Brooke’s Last Days of Montreal

You have to read your city’s literature (and what a pleasure to say your city has a literature), but because my French is still painstaking enough to really slow the literary experience, I’m getting the Anglophone perspective on Montreal for now.

In John Brooke’s Last Days of Montreal, we step into a world where Montreal’s unique multiculturalism is interpreted as a network of divisions. Scattered across the mid-1990’s, around the time of the separation referendum, Anglophones feel ostracized and transgressive for simply flying the Canadian flag. Communication breaks down with their French wives, and they look for connection with their immigrant neighbors. French radio hosts try to mythicize the everyday flying of the fleur-de-lis, but the people they are mythicizing don’t recognize themselves in the story. And homeless men stop suicides and think that they’re in love with their rescuees, who think they’re in love with trees, and junkies plan to move to Toronto because they can’t communicate with their families, and every individual in this colorfully-peopled world seems to be struggling with their relation to community. Which community, the reader sees in aggregate, appears darker, more mysterious and with more internal division and opacity than any of its members can appreciate. It’s a salient perspective on a city of languages and how those contrasts define its people.

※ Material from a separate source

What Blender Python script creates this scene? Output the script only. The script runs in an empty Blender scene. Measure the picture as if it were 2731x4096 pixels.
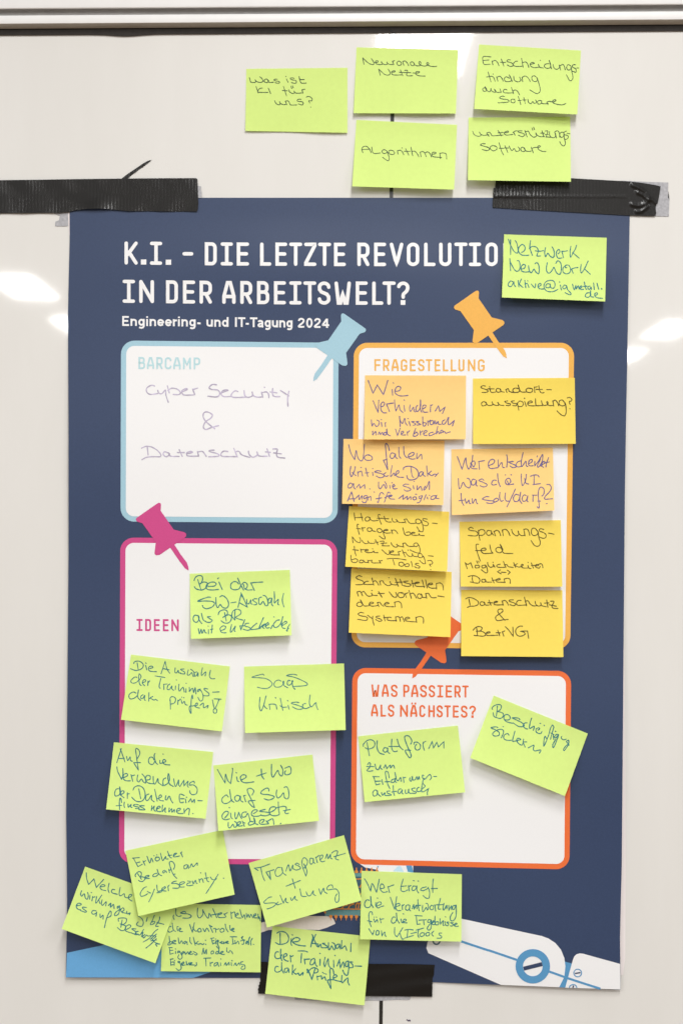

And as one would hope, eventually the network of community exposes some shocking or tragic turns to the reader that none of its members can see from their limited perspective. And as one would hope, our characters end up a little more self-defined by virtue of their struggles against a community in turmoil.

The book’s objective can be its weakness, too — the tone can seem indulgently dark sometimes, full of drugs, prostitution, infidelities and loneliness (although I must admit, I’m seeing all the intersections Brooke is describing in 2018, and 1995 was a different world, in literal terms, and psychic ones, too, for the Anglophone community at the height of separatism). The dialogue seems to reach too hard for that literary loadedness sometimes and slips sensibility.

But a worthy perspective to absorb, all in all, getting to know a place. I hear John Brooke still lives around the Jean Talon market, writing mysteries. I wonder if I won’t see him sometime there, contemplating life’s darknesses, buying peppers.